Aprender a viajar solo
Asimismo, el hecho de viajar a países que tenía inscritos en una pitillera de plata en sus tiempos de soldado: Melbourne, Sídney, Kwajalein, Guadalcanal, Nueva Caledonia, Guam… –“Una lista que me impresionaba, aunque estaba lejos de ser especial, pues todo el mundo había estado en todas partes”–, lo lleva a reflexionar sobre lo que significa moverse entre fronteras y descubrir nuevas realidades y culturas. “Viajar a menudo implica estar solo, y unas veces es agradable y otras no. Si eres capaz de superar la angustia que de tanto en tanto te invade, puede que tengas la oportunidad de ver algunas cosas interesantes, quizá las mismas que llevan a ver a los turistas en autocares, pero purificadas, por así decir, por la soledad. En cualquier caso, no te quedes en la habitación del hotel. Ése es el único lugar donde eres vulnerable”.
En el libro, vemos a Salter pisar y describir lugares tan atractivos para el turista norteamericano como París, que le recuerda el de Henry Miller, el glamuroso y bohemio a la vez, “en el que uno se despierta magullado después de noches apoteósicas, noches imborrables, con los bolsillos vacíos, los últimos billetes en el suelo, tan arrugados como tus recuerdos”. Salter, entre lírico y mundano, presenta una Roma “de una decrepitud sin parangón: colores desvaídos, fuentes, árboles en las azoteas, chicos guapos y duros, basura”. Cuenta que vivió un otoño y un invierno sobre el cementerio de Montparnasse, que muchas mañanas amanecía envuelto en niebla, y detalla los escritores famosos que están enterrados en el de Venecia o en la abadía de Westminster, fascinado por los epitafios.
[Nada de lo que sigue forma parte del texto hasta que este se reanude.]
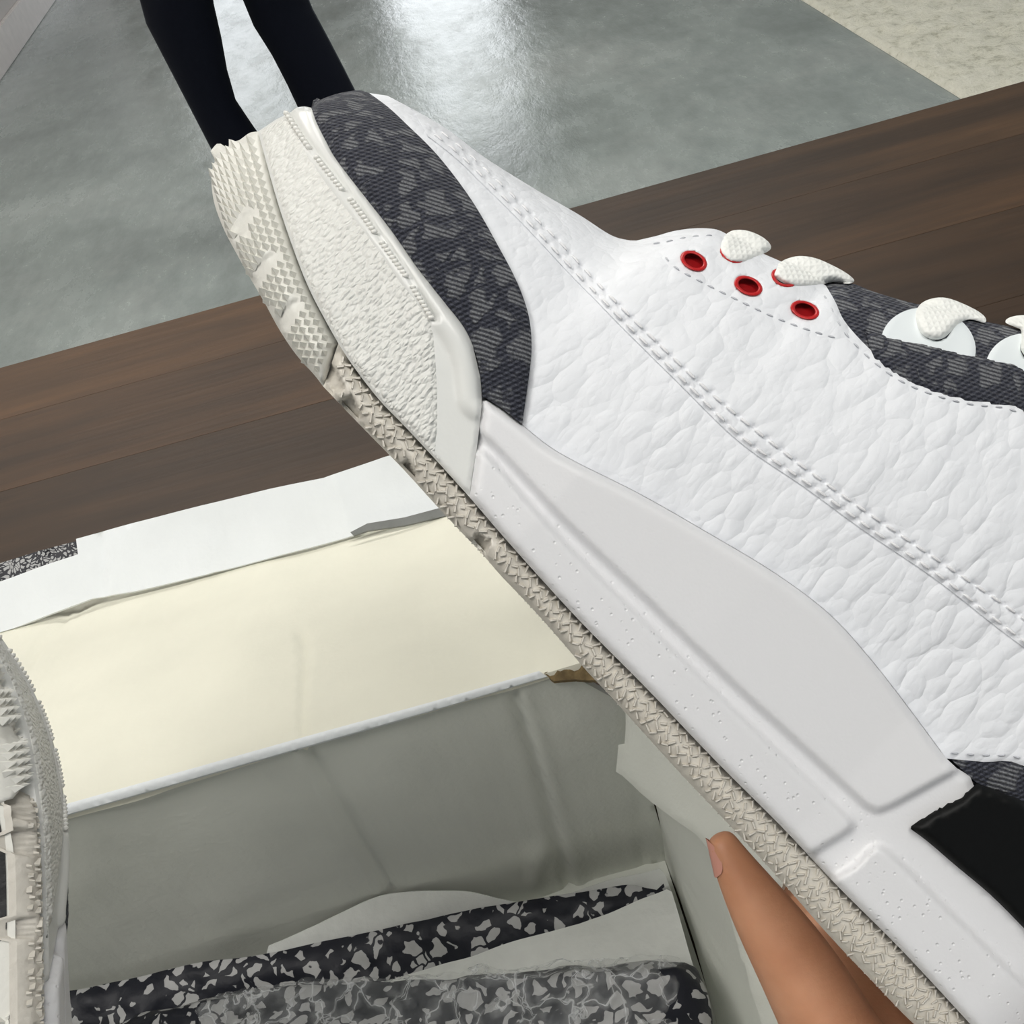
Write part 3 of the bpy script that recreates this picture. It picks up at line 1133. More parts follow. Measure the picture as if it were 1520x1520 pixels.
def paper(name, poly, z0, off, mat, label, cat, res=9, n=NP_, parent=None, y0=0.238):
    cx = np.mean([p[0] for p in poly]); cy = np.mean([p[1] for p in poly])
    c = on_plane(np.array(cx), np.array(cy), (0, y0, z0), n)
    inv = T(*(-c)) if parent is None else parent.matrix_world.inverted()
    o = sheet(name, poly, plane_pos((0, y0, z0), n), off, mat, parent, res, 0, 0, 0.0006, toward=np.array([0, 0, 1.0]), inv=inv)
    if parent is None:
        o.location = c
        o.matrix_world = T(*c)
        bpy.context.view_layer.update()
        tag(o, label, cat)
    return o


liner = cr([(400, 1402), (440, 1386), (500, 1358), (555, 1332), (600, 1323), (660, 1321), (700, 1324), (740, 1334), (775, 1342)], 6) + cr([(830, 1330), (900, 1308), (960, 1293), (982, 1290), (996, 1322)], 5) + [(1000, 1350), (700, 1432), (420, 1462), (392, 1430)]
paper('tissue_sheet', liner, 0.790, lambda X, d: 0.0008 + 0.0015 * noise2(X, 50, 41, 2), M_PAPER, 'plain white tissue sheet leaning on the back wall inside the shoebox', 'tissue', n=np.array([0, -0.75, 0.66]))
fold = cr([(60, 1478), (120, 1468), (200, 1452), (300, 1428), (380, 1418), (480, 1398), (600, 1372), (700, 1350), (800, 1334), (880, 1322), (930, 1314), (960, 1318), (978, 1322)], 6) + [(985, 1312), (990, 1324), (970, 1350), (860, 1392), (700, 1445), (560, 1495), (400, 1530), (60, 1560)]
pf = paper('wrapping_paper', fold, 0.789, lambda X, d: 0.004 * np.sqrt(np.clip(d / 30, 0, 1)) + 0.003 * noise2(X, 55, 43, 3) + 0.0015 * noise2(X, 20, 44, 1), M_PRINT,
           'navy paper with pale spots folded loosely along the back of the shoebox', 'wrapping paper', 8, n=np.array([0, -0.6, 0.8]), y0=0.234)
tri = [(440, 1496), (560, 1462), (700, 1420), (860, 1374), (990, 1322), (998, 1326), (1008, 1360), (1022, 1410), (1034, 1450), (1040, 1520), (600, 1540), (440, 1540)]
paper('white_fold', tri, 0.781, lambda X, d: 0.001 + 0.002 * noise2(X, 70, 45, 2), M_PAPER, '', '', 9, parent=pf)['label'] = 'plain white reverse side of the paper'
rollp = cr([(60, 1545), (200, 1512), (330, 1484), (420, 1474), (560, 1466), (700, 1454), (820, 1442), (930, 1432), (1000, 1430), (1030, 1434), (1044, 1460), (1056, 1500), (1062, 1600)], 6) + [(1064, 1700), (60, 1700)]


def roll_off(X, d):
    fold_d = dist_poly(X, np.array([(250, 1530), (400, 1494), (560, 1479), (830, 1481), (1015, 1470)], float), False)
    return 0.009 * np.sqrt(1 - (1 - np.clip(d / 80, 0, 1)) ** 2) + 0.004 * np.exp(-fold_d / 14) + 0.003 * noise2(X, 45, 47, 2)


rl = paper('wrapped_bundle', rollp, 0.784, roll_off, M_PRINT2, 'bundle of navy spotted paper under crinkled clear film at the front of the shoebox', 'paper bundle', 9)
filmp = cr([(330, 1486), (420, 1470), (560, 1461), (700, 1449), (820, 1437), (930, 1427), (990, 1425), (1012, 1432), (1014, 1480), (1010, 1600)], 6) + [(1010, 1690), (260, 1690)] + cr([(270, 1560), (300, 1520), (330, 1486)], 4)[:-1]
paper('clear_film', filmp, 0.7865, lambda X, d: roll_off(X, d + 4) + 0.0035 * noise2(X, 24, 49, 3) + 0.0012 * noise2(X, 10, 50, 1), M_FILM, '', '', 6, parent=rl)['label'] = 'crinkled translucent film'

# ------------------------------------------------------------------ the sneaker
DM = 0.266
AX, AY = 0.7145, 0.6996


def st(px, py):
    dx, dy = px - 320, py - 400
    return AX * dx + AY * dy, AY * dx - AX * dy


def RM(s):
    return s if s < 1560 else 1560 + (s - 1560) * 0.36


def S(s, t):
    s = RM(s)
    return (320 + AX * s + AY * t, 400 + AY * s - AX * t)


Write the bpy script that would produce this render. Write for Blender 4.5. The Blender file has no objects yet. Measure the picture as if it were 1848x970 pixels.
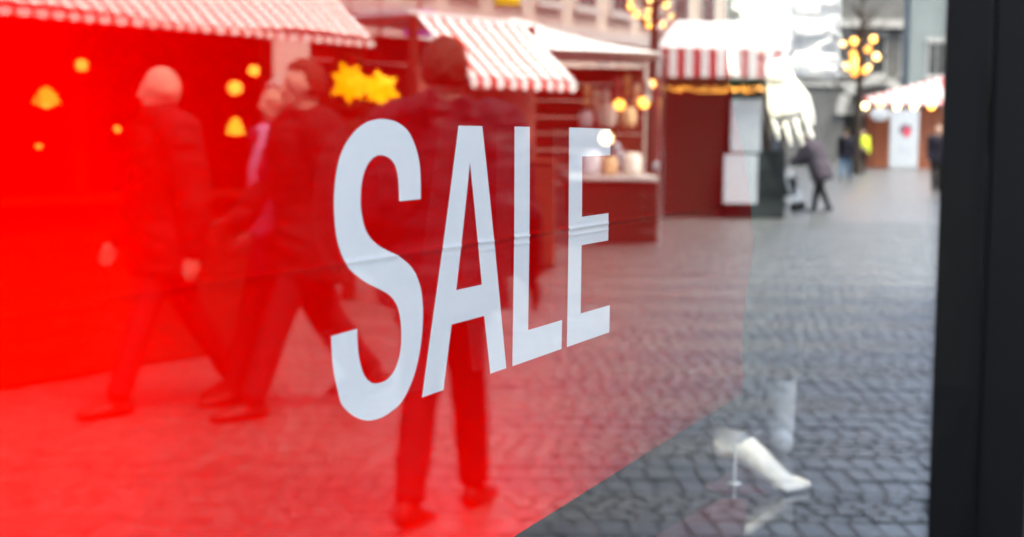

Francia tiene un peso preponderante: la literaria y callejera, pero también la de los monarcas, más la que tanto le gusta: la provinciana, la de la campiña, donde buscó una casa en la que vivir. Basilea, el Tirol, una escalada en Chamonix, Tokio, Tréveris, los Downs del Sur, Paumanok son otros de los rincones geográficos que se irán conociendo gracias a este libro que era inédito hasta el día de hoy.
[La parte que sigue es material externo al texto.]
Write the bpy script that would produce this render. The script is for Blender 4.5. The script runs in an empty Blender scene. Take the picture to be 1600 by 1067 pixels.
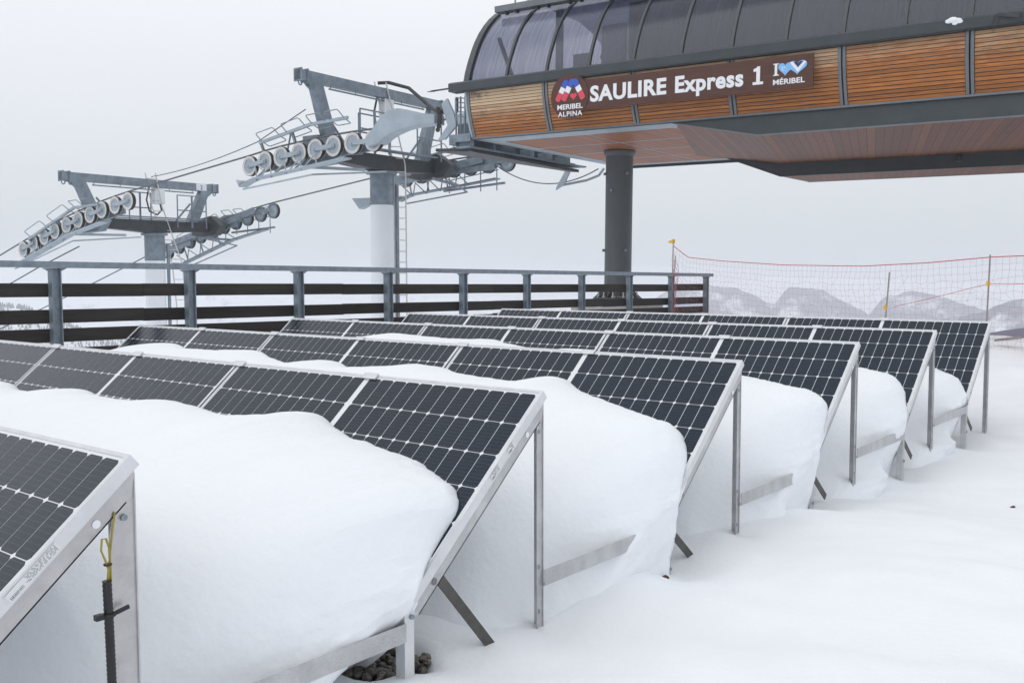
import bpy, bmesh, math, random
import numpy as np
from mathutils import Matrix, Vector

random.seed(7)
rng = np.random.default_rng(11)
R = math.radians
scene = bpy.context.scene
COL = scene.collection

# ------------------------------------------------------------------ camera
CAM = np.array([2.3037, -2.9942, 1.4570])
YAW, PIT, ROLL, FPX = -0.688314, 0.0693333, -0.0024934, 1515.85
fw = np.array([math.sin(YAW) * math.cos(PIT), math.cos(YAW) * math.cos(PIT), -math.sin(PIT)])
rt = np.array([math.cos(YAW), -math.sin(YAW), 0.0])
up = np.cross(rt, fw)
rt, up = rt * math.cos(ROLL) + up * math.sin(ROLL), up * math.cos(ROLL) - rt * math.sin(ROLL)
cam_data = bpy.data.cameras.new("camera")
cam_data.sensor_width = 36.0
cam_data.lens = FPX / 1600 * 36.0
cam_data.clip_start = 0.05
cam_data.clip_end = 12000
cam = bpy.data.objects.new("camera", cam_data)
M = Matrix.Identity(4)
for i in range(3):
    M[i][0], M[i][1], M[i][2], M[i][3] = rt[i], up[i], -fw[i], CAM[i]
cam.matrix_world = M
COL.objects.link(cam)
scene.camera = cam

# ------------------------------------------------------------------ sky (overcast), sun, exposure
world = bpy.data.worlds.new("World")
scene.world = world
world.use_nodes = True
wt = world.node_tree
wt.nodes.clear()
SUN_EL, SUN_AZ = R(52), R(200)
w_out = wt.nodes.new("ShaderNodeOutputWorld")
w_bg = wt.nodes.new("ShaderNodeBackground")
w_geo = wt.nodes.new("ShaderNodeNewGeometry")
w_sep = wt.nodes.new("ShaderNodeSeparateXYZ")
w_ramp = wt.nodes.new("ShaderNodeValToRGB")
w_sky = wt.nodes.new("ShaderNodeTexSky")
w_sky.sky_type = 'NISHITA'
w_sky.sun_disc = False
w_sky.sun_elevation = SUN_EL
w_sky.sun_rotation = SUN_AZ
w_hsv = wt.nodes.new("ShaderNodeHueSaturation")
w_hsv.inputs["Saturation"].default_value = 0.45
w_hsv.inputs["Value"].default_value = 0.10
w_mix = wt.nodes.new("ShaderNodeMixRGB")
w_mix.inputs["Fac"].default_value = 0.12
w_tc = wt.nodes.new("ShaderNodeTexCoord")
w_noise = wt.nodes.new("ShaderNodeTexNoise")
w_noise.inputs["Scale"].default_value = 2.2
w_noise.inputs["Detail"].default_value = 4
w_cl = wt.nodes.new("ShaderNodeMixRGB")
w_cl.blend_type = 'MULTIPLY'
w_cl.inputs["Fac"].default_value = 1.0
w_clr = wt.nodes.new("ShaderNodeMapRange")
w_clr.inputs["To Min"].default_value = 0.95
w_clr.inputs["To Max"].default_value = 1.05
el = w_ramp.color_ramp.elements          # cloud deck: a little brighter overhead, even all round
el[0].position, el[0].color = 0.0, (0.62, 0.66, 0.715, 1)
el[1].position, el[1].color = 1.0, (1.03, 1.045, 1.075, 1)
e2_ = el.new(0.28); e2_.color = (0.97, 0.99, 1.03, 1)
wt.links.new(w_tc.outputs["Generated"], w_sep.inputs[0])
wt.links.new(w_sep.outputs["Z"], w_ramp.inputs["Fac"])
wt.links.new(w_tc.outputs["Generated"], w_noise.inputs["Vector"])
wt.links.new(w_noise.outputs["Fac"], w_clr.inputs["Value"])
wt.links.new(w_ramp.outputs["Color"], w_cl.inputs["Color1"])
wt.links.new(w_clr.outputs["Result"], w_cl.inputs["Color2"])
wt.links.new(w_sky.outputs["Color"], w_hsv.inputs["Color"])
wt.links.new(w_cl.outputs["Color"], w_mix.inputs["Color1"])
wt.links.new(w_hsv.outputs["Color"], w_mix.inputs["Color2"])
wt.links.new(w_mix.outputs["Color"], w_bg.inputs["Color"])
w_bg.inputs["Strength"].default_value = 1.0
wt.links.new(w_bg.outputs[0], w_out.inputs[0])

sun_d = bpy.data.lights.new("sun", 'SUN')
sun_d.energy = 0.5
sun_d.angle = R(40)
sun_d.color = (1.0, 0.97, 0.93)
sun = bpy.data.objects.new("sun", sun_d)
sun.rotation_euler = (R(90) - SUN_EL, 0, math.pi - SUN_AZ)
COL.objects.link(sun)

vs = scene.view_settings
vs.view_transform = 'Standard'
vs.look = 'None'
vs.exposure = 0.05
vs.gamma = 1.0
scene.display_settings.display_device = 'sRGB'
cy = scene.cycles
cy.use_denoising = True
cy.max_bounces = 6
cy.diffuse_bounces = 4
cy.glossy_bounces = 3
cy.transparent_max_bounces = 12
cy.volume_bounces = 2
cy.use_adaptive_sampling = True
cy.adaptive_threshold = 0.02
cy.caustics_reflective = False
cy.caustics_refractive = False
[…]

Con un fragmento, por ejemplo, como este: “Más allá de las rocas se extiende un mar profundo y lechoso. Las olas rompen en el arrecife. Una joven desnuda de cintura para arriba se está metiendo en el mar; es esbelta y morena, y el agua hace brillar su desnudez”, cobran sentido opiniones sobre su obra y su estilo como estas: “Maestro en el arte de lo preciso y lo accidental”, “un estilo único y poderoso, meridianamente claro, que huye de la grandilocuencia (...) encaminado a comprender la vida, la condición humana”, escribió Del Valle de un Salter que ya tiene los mejores premios: el de gozar de lectores por doquier y el de la posteridad.
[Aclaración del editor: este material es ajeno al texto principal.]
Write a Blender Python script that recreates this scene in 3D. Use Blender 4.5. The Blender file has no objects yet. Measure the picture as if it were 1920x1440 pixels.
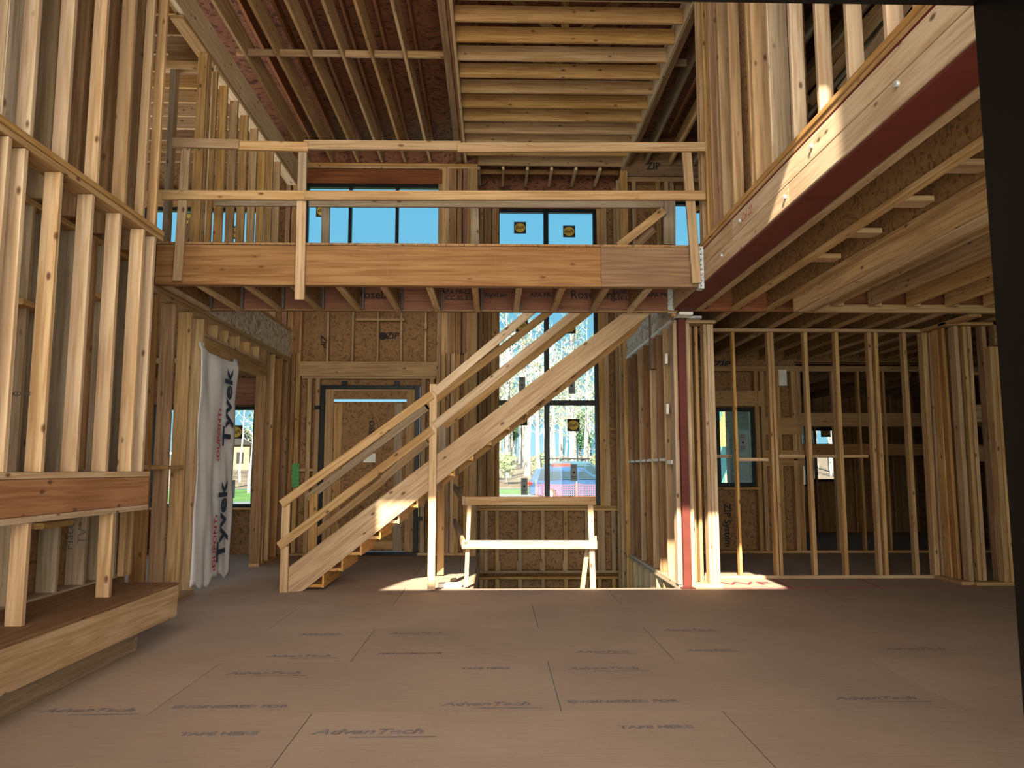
import bpy, bmesh, math, random
from mathutils import Vector, Matrix
random.seed(7)
sc = bpy.context.scene
COL = sc.collection
PI = math.pi
# ---------------------------------------------------------------- camera
F = 1440.0; TH = math.atan(160/F); YAW = math.atan(33/F*math.cos(TH)); H = 1.3
cd = bpy.data.cameras.new('camera'); cam = bpy.data.objects.new('camera', cd); COL.objects.link(cam)
cd.sensor_fit = 'HORIZONTAL'; cd.sensor_width = 36.0; cd.lens = F/1920*36.0
cd.clip_start = 0.02; cd.clip_end = 600
cam.location = (0, 0, H); cam.rotation_euler = (PI/2+TH, 0, -YAW)
sc.camera = cam
# ---------------------------------------------------------------- sky, sun, fill lights
w = bpy.data.worlds.new('sky'); sc.world = w; w.use_nodes = True
nt = w.node_tree; nt.nodes.clear()
wo = nt.nodes.new('ShaderNodeOutputWorld'); bg = nt.nodes.new('ShaderNodeBackground')
geo = nt.nodes.new('ShaderNodeTexCoord'); sep = nt.nodes.new('ShaderNodeSeparateXYZ'); ramp = nt.nodes.new('ShaderNodeValToRGB')
ramp.color_ramp.elements[0].position = 0.0; ramp.color_ramp.elements[0].color = (0.34, 0.72, 0.90, 1)
ramp.color_ramp.elements[1].position = 0.45; ramp.color_ramp.elements[1].color = (0.13, 0.52, 0.86, 1)
nt.links.new(geo.outputs['Generated'], sep.inputs[0]); nt.links.new(sep.outputs[2], ramp.inputs[0])
nt.links.new(ramp.outputs[0], bg.inputs[0]); nt.links.new(bg.outputs[0], wo.inputs[0])
bg.inputs[1].default_value = 1.0
SUN = Vector((0.28, 1.0, -0.67)).normalized()
sd = bpy.data.lights.new('sun', 'SUN'); so = bpy.data.objects.new('sun', sd); COL.objects.link(so)
sd.energy = 24.0; sd.angle = math.radians(0.55); sd.color = (1.0, 0.92, 0.72)
so.rotation_euler = SUN.to_track_quat('-Z', 'Y').to_euler()
def area(name, loc, sx, sy, power, color, rot=(PI/2, 0, 0), spread=180):
    d = bpy.data.lights.new(name, 'AREA'); o = bpy.data.objects.new(name, d); COL.objects.link(o)
    d.shape = 'RECTANGLE'; d.size = sx; d.size_y = sy; d.energy = power; d.color = color; d.spread = math.radians(spread)
    o.location = loc; o.rotation_euler = rot
    return o
# area fills added in place of daylight at the near wall, facing +Y
area('fill_lower', (-0.2, 0.75, 1.45), 4.8, 2.4, 150, (1.0, 0.90, 0.76), spread=105)
area('fill_upper', (-0.4, 0.75, 4.2), 4.6, 2.0, 135, (1.0, 0.92, 0.80), spread=120)
area('fill_right', (5.8, 0.75, 1.5), 4.4, 2.0, 26, (1.0, 0.93, 0.85), spread=130)
area('fill_left_room', (-7.55, 9.3, 1.5), 7.0, 1.5, 60, (0.9, 0.95, 1.0), (PI/2, 0, -PI/2))  # fill added at the unseen left openings to brighten that room
area('fill_left_upper', (-7.5, 9.6, 4.3), 5.0, 1.0, 110, (0.9, 0.95, 1.0), (PI/2+.6, 0, -PI/2), spread=100)  # added fill for the storey above, aimed up at the joists
vs = sc.view_settings
vs.view_transform = 'Standard'; vs.look = 'None'; vs.exposure = 0.0; vs.gamma = 1.0; vs.use_curve_mapping = False
cy = sc.cycles
cy.max_bounces = 7; cy.diffuse_bounces = 5; cy.glossy_bounces = 2; cy.transmission_bounces = 4; cy.transparent_max_bounces = 10
cy.sample_clamp_indirect = 6.0; cy.caustics_reflective = False; cy.caustics_refractive = False
# ---------------------------------------------------------------- pixel rays of the photograph -> points on real planes
def ray(px, py):
    x = (px-960)/F; y = (720-py)/F
    f = math.cos(TH)-y*math.sin(TH); u = math.sin(TH)+y*math.cos(TH)
    return (x*math.cos(YAW)+f*math.sin(YAW), -x*math.sin(YAW)+f*math.cos(YAW), u)
def atY(px, py, d): r = ray(px, py); k = d/r[1]; return Vector((r[0]*k, d, H+r[2]*k))
def atX(px, py, d): r = ray(px, py); k = d/r[0]; return Vector((d, r[1]*k, H+r[2]*k))
def atZ(px, py, d): r = ray(px, py); k = (d-H)/r[2]; return Vector((r[0]*k, r[1]*k, d))
# ---------------------------------------------------------------- materials
def newmat(name):
    m = bpy.data.materials.new(name); m.use_nodes = True
    b = m.node_tree.nodes['Principled BSDF']
    b.inputs['Roughness'].default_value = 0.8
    b.inputs['Specular IOR Level'].default_value = 0.25
    return m, m.node_tree, b
def N(nt, t, **kw):
    n = nt.nodes.new(t)
    for k, v in kw.items(): setattr(n, k, v)
    return n
def mixc(nt, fac, a, b, mode='MIX'):
    m = N(nt, 'ShaderNodeMix', data_type='RGBA', blend_type=mode)
    for s, v in ((0, fac), (6, a), (7, b)):
        if isinstance(v, (int, float)): m.inputs[s].default_value = v
        elif isinstance(v, tuple): m.inputs[s].default_value = (*v, 1)
        else: nt.links.new(v, m.inputs[s])
    return m.outputs[2]
def rng(nt, val, a, b, c=0.0, d=1.0):
    r = N(nt, 'ShaderNodeMapRange'); nt.links.new(val, r.inputs[0])
    for i, v in enumerate((a, b, c, d)): r.inputs[i+1].default_value = v
    return r.outputs[0]
def wood(name, c1, c2, knots=True, var=0.16, streak=0.0, rough=0.75):
    """sawn lumber: grain runs along the board's own long axis (local Z)"""
    m, nt, b = newmat(name); L = nt.links.new
    tc = N(nt, 'ShaderNodeTexCoord'); oi = N(nt, 'ShaderNodeObjectInfo')
    off = N(nt, 'ShaderNodeVectorMath', operation='SCALE'); off.inputs[0].default_value = (37.0, 91.0, 53.0); L(oi.outputs['Random'], off.inputs[3])
    ad = N(nt, 'ShaderNodeVectorMath', operation='ADD'); L(tc.outputs['Object'], ad.inputs[0]); L(off.outputs[0], ad.inputs[1])
    mp = N(nt, 'ShaderNodeMapping'); mp.inputs['Scale'].default_value = (26, 26, 1.1); L(ad.outputs[0], mp.inputs[0])
    n1 = N(nt, 'ShaderNodeTexNoise'); n1.inputs['Scale'].default_value = 1.6; n1.inputs['Detail'].default_value = 4; n1.inputs['Distortion'].default_value = 0.6
    L(mp.outputs[0], n1.inputs['Vector'])
    col = mixc(nt, rng(nt, n1.outputs[0], 0.42, 0.62), c1, tuple(c*k for c, k in zip(c2, (0.90, 0.86, 0.80))))
    mp2 = N(nt, 'ShaderNodeMapping'); mp2.inputs['Scale'].default_value = (1, 1, 0.5); L(ad.outputs[0], mp2.inputs[0])
    n2 = N(nt, 'ShaderNodeTexNoise'); n2.inputs['Scale'].default_value = 2.2; n2.inputs['Detail'].default_value = 2; L(mp2.outputs[0], n2.inputs['Vector'])
    col = mixc(nt, rng(nt, n2.outputs[0], 0.35, 0.7, 0.0, 0.5+streak), col, tuple(c*k for c, k in zip(c2, (0.80, 0.72, 0.66))))
    if knots:
        mp3 = N(nt, 'ShaderNodeMapping'); mp3.inputs['Scale'].default_value = (8.5, 8.5, 4.2); L(ad.outputs[0], mp3.inputs[0])
        v = N(nt, 'ShaderNodeTexVoronoi'); v.inputs['Scale'].default_value = 1.0; L(mp3.outputs[0], v.inputs['Vector'])
        col = mixc(nt, rng(nt, v.outputs['Distance'], 0.07, 0.15, 0.92, 0.0), col, (0.10, 0.045, 0.02))
    hsv = N(nt, 'ShaderNodeHueSaturation'); L(col, hsv.inputs['Color'])
    L(rng(nt, oi.outputs['Random'], 0, 1, 1-var, 1+var), hsv.inputs['Value'])
    ml = N(nt, 'ShaderNodeMath', operation='MULTIPLY'); ml.inputs[1].default_value = 7.31; L(oi.outputs['Random'], ml.inputs[0])
    fr = N(nt, 'ShaderNodeMath', operation='FRACT'); L(ml.outputs[0], fr.inputs[0])
    L(rng(nt, fr.outputs[0], 0, 1, 0.86, 1.08), hsv.inputs['Saturation'])
    L(hsv.outputs[0], b.inputs['Base Color']); b.inputs['Roughness'].default_value = rough
    return m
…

Erotismo, silencios e intuiciones
Hace un año se reunieron los dos libros de cuentos de Salter en “Cuentos completos” (editorial Salamandra; traducción de Enrique de Hériz, Luis Murillo Fort y Aurora Echevarría), en que es palpable cómo el trasfondo erótico, y los silencios y las intuiciones, son clave para penetrar en sus personajes. Se trataba de “Anochecer” (1988), y “La última noche” (2005), más otro cuento titulado “Carisma”, precedidas de un prólogo de John Banville. Este hablaba de la carrera militar de Salter en la Fuerza Aérea y su trabajo como guionista cinematográfico, para acabar apuntando que es “un magistral cronista de la vida cotidiana”. La sobriedad del estilo de Salter, un poco a lo Raymond Carver, hace que sus historias tengan finales abiertos. Son situaciones entre amigos (“Am Strande von Tanger”) en Barcelona, por ejemplo –se pinta aquí una España gris y machista– o estampas humanas en las que suelen tener un peso especial los perros. Hay grandes piezas como «Veinte minutos», en torno a un accidente que sufre una mujer con su caballo y su agónico final, y en general los textos descansan en diálogos en apariencia intrascendentes que van perfilando la psicología de unas entidades de ficción que exhalan desconfianza hacia el otro.